Konumuz itibariyle Bektaşi fıkraları da oldukça önemlidir. Bektaşiler genelde insanın içine önem verirler. Bir insanın içki içmesi, kumar oynaması onlar için önemli değildir. Onlara göre önemli olan insanın kalbidir. Bu yüzden özellikle Bektaşilerde içkinin çok içildiği toplum tarafından bilinmektedir. Bu durum özellikle Bektaşi fıkraları adı altında günümüze kadar anlatılagelmiştir.

Dursun Yıldırım'ın yazmış olduğu Türk Edebiyatında Bektaşi Fıkraları adlı eser alanında yapılmış en temel çalışmalardan biridir. Cemiyet hayatından Bektaşi tipine, dinî ayrılıklardan doğan çatışmaların tenkidi düşmüştür. Binaenaleyh tipin etrafında teşekkül eden fıkraların çoğunluğunda bu tarz vakalar vardır. Fakat bu tip zamanla, sarayın bozuk idaresini, içtimai hayatta görülen başka zıtlıkları ve aksaklıkları, beşerî kusur ve eksiklikleri de tenkit etmek görevi yüklenir. Böylece Bektaşi tipi yalnız dinî bir zümreyi temsil etmekten çıkarak, bütün cemiyeti temsil eden umumiye bir tip hâline gelir (Yıldırım 2016: 74).
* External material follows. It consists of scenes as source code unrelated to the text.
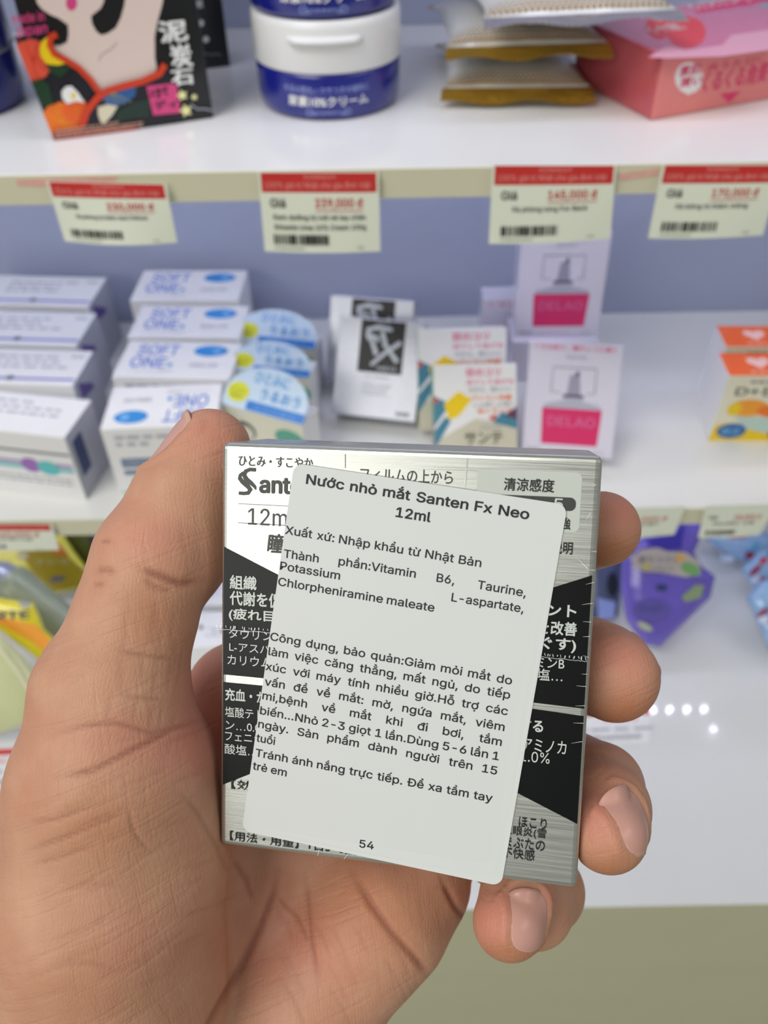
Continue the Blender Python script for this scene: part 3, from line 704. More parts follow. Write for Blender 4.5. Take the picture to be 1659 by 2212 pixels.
pc_box((940, 1010), (1118, 1005), (1035, 786), 38, 'front patterned eye drop box with dark characters, just above the held box', 4)

# pink bottle picture boxes
CRIM = mat('crimson_print', (222, 48, 110), .35); PALEP = mat('pale_lilac_card', (226, 222, 240), .22, coat=.8, noise=.02)
def perfume_box(c, sd):
    W, H_ = c.W, c.H; P = c.front(); X = lambda a: a * W; Y = lambda a: a * H_
    P.poly([(X(.21), Y(.10)), (X(.82), Y(.10)), (X(.84), Y(.42)), (X(.19), Y(.42))], CRIM)
    P.poly([(X(.19), Y(.42)), (X(.84), Y(.42)), (X(.80), Y(.46)), (X(.62), Y(.49)), (X(.62), Y(.53)), (X(.41), Y(.53)), (X(.41), Y(.49)), (X(.23), Y(.46))], mat('bottle_glass_print', (186, 186, 204), .3))
    P.rect(X(.40), Y(.52), X(.63), Y(.545), mat('bottle_collar_print', (96, 78, 112), .4)); P.poly([(X(.44), Y(.545)), (X(.59), Y(.545)), (X(.565), Y(.72)), (X(.465), Y(.72))], mat('bottle_cap_print', (160, 158, 182), .4))
    P.ell(X(.54), Y(.73), X(.022), Y(.022), mat('bottle_collar_print', (96, 78, 112), .4))
    fr = mat('frame_line', (120, 120, 140), .4)
    P.line([(X(.36), Y(.56)), (X(.27), Y(.56)), (X(.27), Y(.78)), (X(.74), Y(.78)), (X(.74), Y(.56)), (X(.66), Y(.56))], .0007, fr)
    P.text('DELAO', X(.26), Y(.26), X(.52), Y(.09), mat('rose_silver_print', (226, 110, 160), .35), .02)
    P.text('Santen', X(.06), Y(.03), X(.16), Y(.03), GREY, .01); P.text('サンテボーティエ', X(.30), Y(.03), X(.34), Y(.03), mat('rose_text', (232, 100, 150), .4), .0); P.text('12ml', X(.78), Y(.03), X(.12), Y(.03), LGREY)
    P.text('くすみ取り、瞳キレイに導く', X(.05), Y(.93), X(.88), Y(.045), mat('rose_text', (232, 100, 150), .4), .02); P.text('Sante', X(.40), Y(.86), X(.22), Y(.03), LGREY, .01)
    P.build('front_print', c.root)
c = lean_carton('eye_drop_box', (1125, 978), (1322, 992), (1208, 738), S2, .026, 36, [PALEP], 'white box picturing a pink bottle, leaning low beside the patterned boxes', 'box', 'boxes picturing a pink bottle'); perfume_box(c, 1)
zt = S2 + .066
c = Carton('eye_drop_box', *(onplane(1110, 727, Vector((0, .165, 0)), Vector((0, 1, 0)))), .068, .024, .085, -.02, math.radians(9), [PALEP], 'glossy white box picturing a pink bottle, upright above the leaning one', 'box', 'boxes picturing a pink bottle'); perfume_box(c, 2)
up = c
zb = up.M.translation.z
sup = Carton('eye_drop_box', up.M.translation.x - .002, .158, S2, .070, .040, zb - S2 - .0005, -.02, 0, [PALEP], 'white box hidden below the upright pink bottle box', 'box', 'boxes picturing a pink bottle')
a = ony(1040, 712, .20)
c = Carton('eye_drop_box', a.x, .205, S2, .055, .02, ony(1045, 645, .205).z - S2, .0, 0, [PALEP], 'pale box at the back, left of the upright pink bottle box', 'box')
P = c.front(); P.text('くすみ取り', .004, c.H * .85, .045, c.H * .08, mat('rose_text', (232, 100, 150), .4), .02); P.text('目薬', .022, c.H * .4, .02, c.H * .3, NAVYP, .02); P.build('front_print', c.root)

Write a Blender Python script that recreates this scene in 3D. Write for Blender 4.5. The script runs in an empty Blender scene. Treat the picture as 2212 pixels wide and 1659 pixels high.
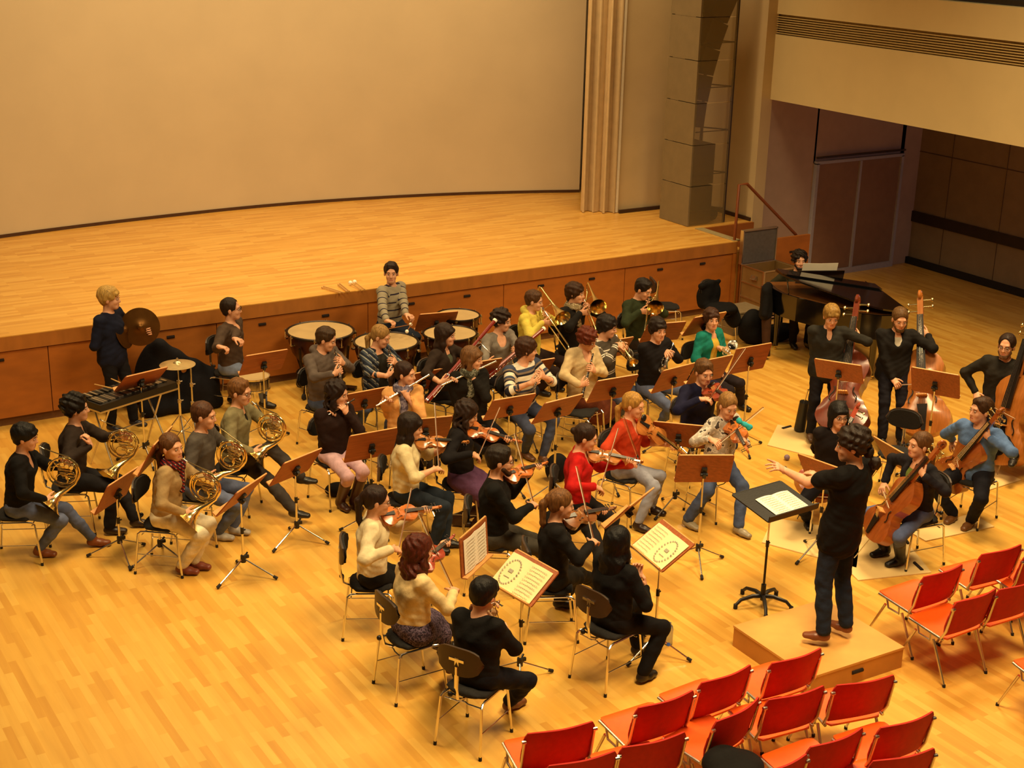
import bpy, math, random
import numpy as np
from mathutils import Vector, Matrix

# ------------------------------------------------------------------ camera
CAM_H = 6.2; FPX = 3078.076
YAW, TILT, ROLL = -0.55806597, 0.32935977, 0.02437858
cy, sy = math.cos(YAW), math.sin(YAW); ct, st = math.cos(TILT), math.sin(TILT); cr, sr = math.cos(ROLL), math.sin(ROLL)
WM = (np.array([[cr,-sr,0],[sr,cr,0],[0,0,1]]) @ np.array([[1,0,0],[0,ct,-st],[0,st,ct]])
      @ np.array([[1,0,0],[0,0,-1],[0,1,0]], float) @ np.array([[cy,sy,0],[-sy,cy,0],[0,0,1]]))
scene = bpy.context.scene
COL = scene.collection
cd = bpy.data.cameras.new('camera'); cam = bpy.data.objects.new('camera', cd); COL.objects.link(cam)
cd.sensor_width = 36.0; cd.lens = FPX*36.0/2212.0; cd.clip_end = 200
Rm = Matrix([list(WM[0]), list(-WM[1]), list(-WM[2])]).transposed()
cam.matrix_world = Matrix.Translation((0,0,CAM_H)) @ Rm.to_4x4()
scene.camera = cam

# ------------------------------------------------------------------ view, world, lights
vs = scene.view_settings
vs.view_transform = 'Standard'; vs.look = 'None'; vs.gamma = 1.0; vs.use_curve_mapping = False
vs.exposure = 0.0
world = bpy.data.worlds.new('world'); scene.world = world; world.use_nodes = True
bg = world.node_tree.nodes['Background']; bg.inputs[0].default_value = (1.0,0.68,0.38,1); bg.inputs[1].default_value = 0.055
def area(name, loc, aim, size, power, col, sizey=None, spread=math.pi):
    l = bpy.data.lights.new(name, 'AREA'); l.energy = power; l.color = col
    l.shape = 'RECTANGLE'; l.size = size; l.size_y = sizey or size; l.spread = spread
    o = bpy.data.objects.new(name, l); COL.objects.link(o); o.location = loc
    o.rotation_euler = (Vector(aim)-Vector(loc)).to_track_quat('-Z','Y').to_euler()
    return o
WARM = (1.0, 0.72, 0.365)
SP = math.radians(125)
area('hall_lamp', (6.5,6.2,9.0), (6.8,7.4,0), 2.6, 500, WARM, 2.6, SP)
area('hall_lamp', (12.6,10.3,9.2), (11.8,10.8,0), 2.2, 430, WARM, 2.2, math.radians(110))
area('hall_lamp', (3.0,12.0,8.6), (3.6,12.2,0), 2.4, 290, WARM, 2.4, SP)
area('stage_lamp', (8.6,19.0,7.6), (8.6,21.8,4.2), 9.0, 185, WARM, .6)
area('stage_lamp', (8.5,17.6,8.6), (8.5,18.6,1.1), 10.0, 350, WARM, 1.0, math.radians(130))
area('door_daylight', (19.0,12.2,2.4), (16.5,16.0,0.8), 1.2, 9, (0.50,0.62,1.0), 1.6)

# ------------------------------------------------------------------ placing on measured planes
def ray(x, y): return WM.T @ np.array([(x-1106)/FPX, (y-829.5)/FPX, 1.0])
def fl(x, y, z=0.0):
    d = ray(x, y); t = (z-CAM_H)/d[2]; return np.array([0,0,CAM_H]) + t*d
def V3(*a): return np.array(a, float)
UP = V3(0,0,1)
def nrm(v):
    v = np.array(v, float); n = np.linalg.norm(v); return v/n if n > 1e-9 else v
def frm(d, u):
    """frame whose x is d and whose z is as near u as possible; columns x,y,z"""
    x = nrm(d); y = nrm(np.cross(u, x)); z = np.cross(x, y); return np.stack([x,y,z],1)

# ------------------------------------------------------------------ materials
MATS = {}
def lin(c):
    return tuple((v/12.92 if v <= 0.04045 else ((v+0.055)/1.055)**2.4) for v in c)
def rgb(h): return lin(tuple(int(h[i:i+2],16)/255 for i in (0,2,4)))
def mat(key, col, rough=0.6, metal=0.0, noise=0.0, nscale=20.0, bump=0.0, bscale=60.0, coat=0.0, stretch=None, trans=0.0, spec=None, sheen=0.0, alpha=None):
    if key in MATS: return MATS[key]
    m = bpy.data.materials.new(key); m.use_nodes = True; nt = m.node_tree
    b = nt.nodes['Principled BSDF']
    c = rgb(col) if isinstance(col, str) else col
    b.inputs['Base Color'].default_value = (*c, 1); b.inputs['Roughness'].default_value = rough
    b.inputs['Metallic'].default_value = metal
    if coat: b.inputs['Coat Weight'].default_value = coat; b.inputs['Coat Roughness'].default_value = 0.12
    if trans: b.inputs['Transmission Weight'].default_value = trans
    if spec is not None: b.inputs['Specular IOR Level'].default_value = spec
    if alpha is not None: b.inputs['Alpha'].default_value = alpha
    if sheen: b.inputs['Sheen Weight'].default_value = sheen
    if noise or bump:
        tc = nt.nodes.new('ShaderNodeTexCoord'); mp = nt.nodes.new('ShaderNodeMapping')
        nt.links.new(tc.outputs['Object'], mp.inputs[0])
        if stretch: mp.inputs['Scale'].default_value = stretch
    if noise:
        n = nt.nodes.new('ShaderNodeTexNoise'); n.inputs['Scale'].default_value = nscale; n.inputs['Detail'].default_value = 4
        nt.links.new(mp.outputs[0], n.inputs['Vector'])
        r = nt.nodes.new('ShaderNodeValToRGB')
        r.color_ramp.elements[0].position = 0.3; r.color_ramp.elements[1].position = 0.7
        r.color_ramp.elements[0].color = (*[v*(1-noise) for v in c],1); r.color_ramp.elements[1].color = (*[min(1,v*(1+noise)) for v in c],1)
        nt.links.new(n.outputs[0], r.inputs[0]); nt.links.new(r.outputs[0], b.inputs['Base Color'])
    if bump:
        n = nt.nodes.new('ShaderNodeTexNoise'); n.inputs['Scale'].default_value = bscale; n.inputs['Detail'].default_value = 3
        nt.links.new(mp.outputs[0], n.inputs['Vector'])
        bp = nt.nodes.new('ShaderNodeBump'); bp.inputs['Strength'].default_value = bump; bp.inputs['Distance'].default_value = 0.01
        nt.links.new(n.outputs[0], bp.inputs['Height']); nt.links.new(bp.outputs[0], b.inputs['Normal'])
    MATS[key] = m; return m
def cloth(h, **k): return mat('cloth_'+h, h, rough=0.85, noise=0.18, nscale=14, bump=0.5, bscale=22, spec=0.2, **k)
def hairm(h): return mat('hair_'+h, h, rough=0.55, noise=0.45, nscale=9, bump=0.45, bscale=9, stretch=(9,9,1.2), spec=0.25)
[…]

Özellikle bütün bir cemiyeti temsil etmesi, bu fıkraların sosyolojik olarak incelenmesi gerektiğini bir kez daha ortaya koyar. İçen benim, sen mi sarhoş oldun? fıkrasında Bektaşi bir su kenarına kurulmuş içki içmekteymiş. Bu sırada sert bir fırtına çıkmış her şeyi altüst etmiş. Şişe devrilmiş kebap ocağı sönmüş, her taraf toz duman içinde kalmış. Bektaşi gözünü göğe dikerek "Hey Allah'ım, içen benim; sen mi sarhoş oldun?" demiş (Yıldırım 2016: 129). Görüldüğü gibi insanların tek başına söylemekten korktukları, karşılığında Allah'tan ceza alacaklarını düşündükleri Allah’a sarhoşluk vasfı yükleme durumunu Bektaşi’ye yükleyerek onun aracılığıyla söylemeye çalışmışlardır.

Boratav’ın da söylediği gibi fıkralar gerekli değeri göremediği için hakkında yapılan çalışmalar da azdır. Nasreddin Hoca fıkralarının dünyaca nam salması hasebiyle hakkında yapılan onlarca çalışma vardır. Ancak Nasreddin Hoca menkıbevi bir figür olduğu için tütün, alkol, kumar gibi konular fıkralarında çok fazla konu edilmemiştir. Araştırma yaptığımız birkaç Nasreddin Hoca ile ilgili kaynakta konumuzla ilgili herhangi bir fıkraya rastlamadık. Elimizde bulunan yüksek lisans tezlerinden yaptığımız araştırmada ise aşağıdaki bilgilere ulaştık.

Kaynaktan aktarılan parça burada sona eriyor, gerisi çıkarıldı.